Lear is buried in the Foce Cemetery in Sanremo. On his headstone are inscribed these lines about Mount Tomohrit (Albania) from Tennyson's To E.L., On His Travels in Greece:
Tomohrit, Athos, all things fair.
With such a pencil, such a pen.
You shadow forth to distant men,
I read and felt that I was there.
Edward Lear was known to introduce himself with his long name: "Mr Abebika kratoponoko Prizzikalo Kattefello Ablegorabalus Ableborinto phashyph" or "Chakonoton the Cozovex Dossi Fossi Sini Tomentilla Coronilla Polentilla Battledore & Shuttlecock Derry down Derry Dumps" which he based on Aldiborontiphoskyphorniostikos.

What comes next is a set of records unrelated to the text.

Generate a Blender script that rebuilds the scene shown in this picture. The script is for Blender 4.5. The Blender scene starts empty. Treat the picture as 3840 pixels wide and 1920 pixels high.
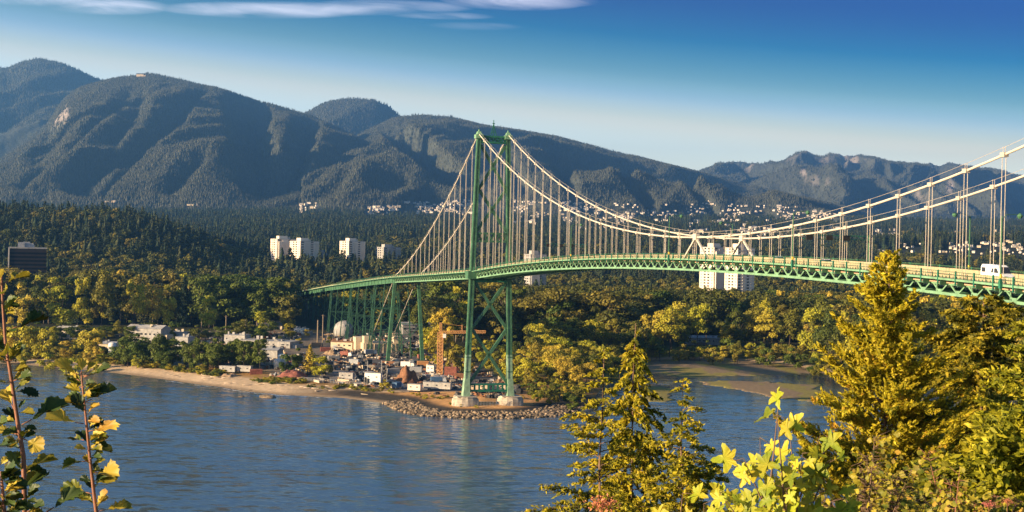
import bpy, math, random
import numpy as np
from mathutils import Vector, Matrix, Euler

R = math.radians
sc = bpy.context.scene
col = sc.collection
rng = random.Random(7)
npr = np.random.default_rng(7)

# ------------------------------------------------------------------ camera
F, CX, CY, CAMH, YH, RHO = 5215.0, 1920.0, 960.0, 67.1, 936.0, R(1.25)   # measured in pixels of the 3840 wide photograph
cam = bpy.data.cameras.new('camera')
cam.sensor_width = 36.0
cam.lens = 36.0 * F / 3840.0
cam.clip_start = 0.1
cam.clip_end = 60000.0
camo = bpy.data.objects.new('camera', cam)
col.objects.link(camo)
camo.matrix_world = (Matrix.Translation((0, 0, CAMH)) @ Matrix.Rotation(R(90) - math.atan((CY - YH) / F), 4, 'X')
                     @ Matrix.Rotation(RHO, 4, 'Z'))
sc.camera = camo

# ------------------------------------------------------------------ sun and sky
SUN_EL, SUN_AZ = R(14.0), R(64.0)                  # azimuth measured from straight behind the camera round to its left
sd = Vector((-math.sin(SUN_AZ) * math.cos(SUN_EL), -math.cos(SUN_AZ) * math.cos(SUN_EL), math.sin(SUN_EL)))
sun = bpy.data.lights.new('sun', 'SUN')
sun.energy = 5.0
sun.angle = R(0.5)
sun.color = (1.0, 0.76, 0.46)
suno = bpy.data.objects.new('sun', sun)
col.objects.link(suno)
suno.rotation_euler = sd.to_track_quat('Z', 'Y').to_euler()
suno.location = (0, 0, 3000)

w = bpy.data.worlds.new('World')
sc.world = w
w.use_nodes = True
nt = w.node_tree
nt.nodes.clear()


def N(tree, kind, **kw):
    n = tree.nodes.new(kind)
    for k, v in kw.items():
        if k.startswith('i_'):
            n.inputs[k[2:].replace('_', ' ')].default_value = v
        elif k.startswith('n'):
            n.inputs[int(k[1:])].default_value = v
        else:
            setattr(n, k, v)
    return n


def mth(tree, op, a, b=None, c=None, clamp=False):
    n = tree.nodes.new('ShaderNodeMath')
    n.operation = op
    n.use_clamp = clamp
    for i, v in enumerate((a, b, c)):
        if v is None:
            continue
        if isinstance(v, (int, float)):
            n.inputs[i].default_value = v
        else:
            tree.links.new(v, n.inputs[i])
    return n.outputs[0]


def ramp(tree, fac, stops, interp='LINEAR'):
    n = tree.nodes.new('ShaderNodeValToRGB')
    n.color_ramp.interpolation = interp
    e = n.color_ramp.elements
    while len(e) < len(stops):
        e.new(0.5)
    for el, (p, c) in zip(e, stops):
        el.position = p
        el.color = (*c, 1) if len(c) == 3 else c
    if fac is not None:
        tree.links.new(fac, n.inputs[0])
    return n.outputs[0]


def mixc(tree, a, b, fac, blend='MIX'):
    n = tree.nodes.new('ShaderNodeMix')
    n.data_type = 'RGBA'
    n.blend_type = blend
    for sock, v in ((0, fac), (6, a), (7, b)):
        if isinstance(v, (int, float)):
            n.inputs[sock].default_value = v
        elif isinstance(v, tuple):
            n.inputs[sock].default_value = (*v, 1) if len(v) == 3 else v
        else:
            tree.links.new(v, n.inputs[sock])
    return n.outputs[2]


sky = N(nt, 'ShaderNodeTexSky', sky_type='NISHITA', sun_disc=False, sun_elevation=SUN_EL,
        sun_rotation=math.atan2(sd.x, sd.y), air_density=1.0, dust_density=0.6, ozone_density=2.0, altitude=60)
tc = N(nt, 'ShaderNodeTexCoord')
sep = N(nt, 'ShaderNodeSeparateXYZ')
nt.links.new(tc.outputs['Generated'], sep.inputs[0])
dx, dy, dz = sep.outputs
# the evening sky deepens quickly with height and towards the side away from the sun: a filter over the Nishita sky; above the frame brightness is added to lift the water
elv = mth(nt, 'ADD', dz, mth(nt, 'MULTIPLY', dx, 0.08))
grade = ramp(nt, elv, [(0.03, (1.294, 0.825, 0.789)), (0.085, (1.24, 0.828, 0.762)), (0.103, (0.9, 0.677, 0.546)), (0.117, (0.502, 0.496, 0.519)), (0.1315, (0.222, 0.32, 0.343)), (0.16, (0.001, 0.13, 0.236)), (0.21, (0.0, 0.068, 0.208)), (0.3, (0.291, 0.344, 0.416)), (0.5, (0.291, 0.344, 0.389)), (1.0, (0.136, 0.223, 0.326))], 'CARDINAL')
skyc = mixc(nt, sky.outputs[0], grade, 1.0, 'MULTIPLY')
# thin streaks of cirrus high in the picture
u_ = mth(nt, 'DIVIDE', dx, mth(nt, 'MAXIMUM', dy, 0.05))
v_ = mth(nt, 'DIVIDE', dz, mth(nt, 'MAXIMUM', dy, 0.05))
cv = N(nt, 'ShaderNodeCombineXYZ')
nt.links.new(mth(nt, 'MULTIPLY', u_, 14.0), cv.inputs[0])
nt.links.new(mth(nt, 'MULTIPLY', mth(nt, 'ADD', v_, mth(nt, 'MULTIPLY', u_, 0.05)), 95.0), cv.inputs[1])
cn = N(nt, 'ShaderNodeTexNoise', i_Scale=1.0, i_Detail=6.0, i_Roughness=0.55, i_Distortion=0.6)
nt.links.new(cv.outputs[0], cn.inputs['Vector'])
cmask = None
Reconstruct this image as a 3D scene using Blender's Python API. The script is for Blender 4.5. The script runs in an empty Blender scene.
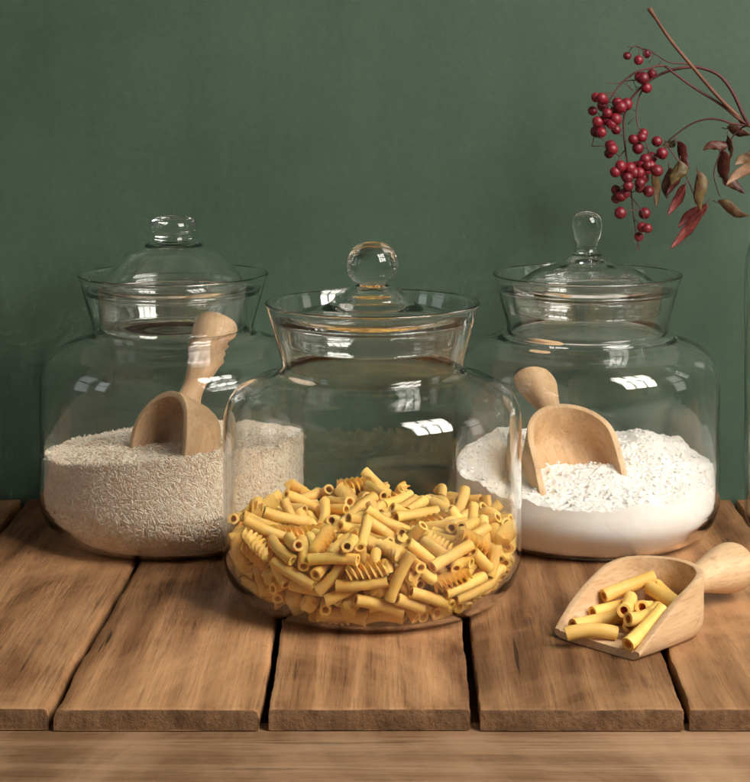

The centenary of his death was marked in Britain with a set of Royal Mail stamps in 1988 and an exhibition at the Royal Academy. Lear's birthplace area is now badged with a plaque at Bowman's Mews, Islington in London and his bicentenary in 2012 celebrated with a range of events, exhibitions and lectures in venues across the world including an International Owl and Pussycat Day on his birthday. On this day he was honoured by a Google Doodle depicting the Owl and the Pussycat dancing.